Y A-T’IL UNE COULEUR PRÉFÉRÉE?

Il est très difficile à un peintre de répondre à la question: « Quelle est la couleur que vous préférez et quelle est la couleur que vous aimez le moins? »: comme l’écrivain a besoin de toutes les lettres, le peintre a besoin de toutes les couleurs et ne devrait en lâcher aucune.

Le choix d’une couleur ne se fait pas uniquement par goût personnel mais c’est souvent la nécessité qui fait loi.

Combien de fois est-ce un beige ou un caca d’oie qui deviennent la touche finale improbable pour faire régner une harmonie sur la toile?

Rarement c’est avec ce type de couleur que le peintre va commencer un tableau!

Je vais plutôt commencer par un beau rouge vermillon, un bleu de cobalt ou un jaune d’or, qui sont le choix du cœur.

Ça y est: je viens de lâcher, d’abandonner, de trahir certaines couleurs, les parents pauvres de la peinture mais dont le peintre a besoin par nécessité et vous m’obligez à avouer que ma couleur préférée est le rouge!

J’aurais aussi pu choisir le bleu ou le jaune, mais le rouge est malgré tout la star.

Et puis ils y a celles dont je ne suis pas très fier mais dont je suis bien content qu’elles existent, celles qui ont la prétention d’être des couleurs mais qui sont en fait des mélanges, du remplissage, du n’importe quoi: les beigasses, les saumonées.

Toutes ces couleurs qui, a force de vouloir se prendre pour de vraies couleurs, finissent par pêter plus haut que leur cul et j’en arrive au caca d’oie!

Pardonnez ma trivialité, mais j’aime parler cru; c’est peut être pour cela que je suis peintre: la peinture permet cette expression franche directe et massive, sans circonvolutions.

Donc pour me plier à l’exercice, je choisis définitivement le rouge comme couleur préférée et comme opposé, le beige.

Le beige qui est la pire des compromissions!

J’aurais pu choisir aussi une autre couleur hybride comme le saumoné que j’obtiens en mélangeant du rouge et du jaune à du blanc: cela fait déjà beaucoup de mélanges!

Mais pour faire du beige, je suis obligé d’abord de faire un premier mélange qui n’est pas en odeur de sainteté, passez moi l’expression, je veux parler du marron ( que je fais en associant les trois couleurs primaires rouge, bleu et jaune), à ce marron j’ajoute du jaune comme si j’avais envie de me faire pardonner quelque chose et de sortir de la fange.

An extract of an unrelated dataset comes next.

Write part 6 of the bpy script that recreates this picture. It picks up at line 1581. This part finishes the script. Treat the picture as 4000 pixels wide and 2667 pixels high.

On pourrait pointer le paradoxe que les partisans du régime nazi qui étaient par principe hostiles à toute forme de mélange et donc de métissage, se travestissaient néanmoins en brun et beige.

Revenons à ma couleur préférée le rouge.

J’aime beaucoup la manière dont Jean Robertet parle du rouge.

« Rouge ne doit des autres couleurs moindre » :

Il voulait certainement dire que le rouge ne doit rien aux autres couleurs ni à personne: on pourrait d’ailleurs dire la même chose des deux autres couleurs primaires que sont le bleu et le jaune.

« Soy repputer, car il montre victoire,

Pompe, orgueil, arrogant, vaine gloire,

Qui ne peult haut et bas ne veut descendre »:

C’est très vrai! le rouge est la couleur de la victoire de la vie sur la mort.

Je mets du rouge sur une toile blanche et j’allume le feu;

Ce sont les jours de gloire d’un Attila qui envahit les steppes

Le rouge est une destruction créative.

C’est une irruption volcanique, une rupture, tout ce que vous ajoutez après, c’est pour atténuer son effet.

Le rouge est grandiose, unique et il se suffit à lui même.

Les révolutionnaires ont pris le rouge comme emblème, les anarchistes le noir, je ne sais pas pourquoi, moi j’aurais conseillé le rouge, mais un rouge plus sombre.

Contraire de l’humilité, le rouge est l’arrogance et orgueil, le rouge ne veut descendre, ne peut descendre, il aspire toujours à monter.

La couleur de l’expansion.

Oui j’adore le rouge: couleur de tous les excès, couleur du désir, de la croissance, de la démesure.

Couleur du sang.

Le sang qui « abreuve nos sillons ». Qui abreuve le Tanné comme aurait dit Robertet.

Qui redonne vie à tout ce qui est résigné, soumis, à tout ce qui doute, au brun et au beige « qui douteux peuvent estre ».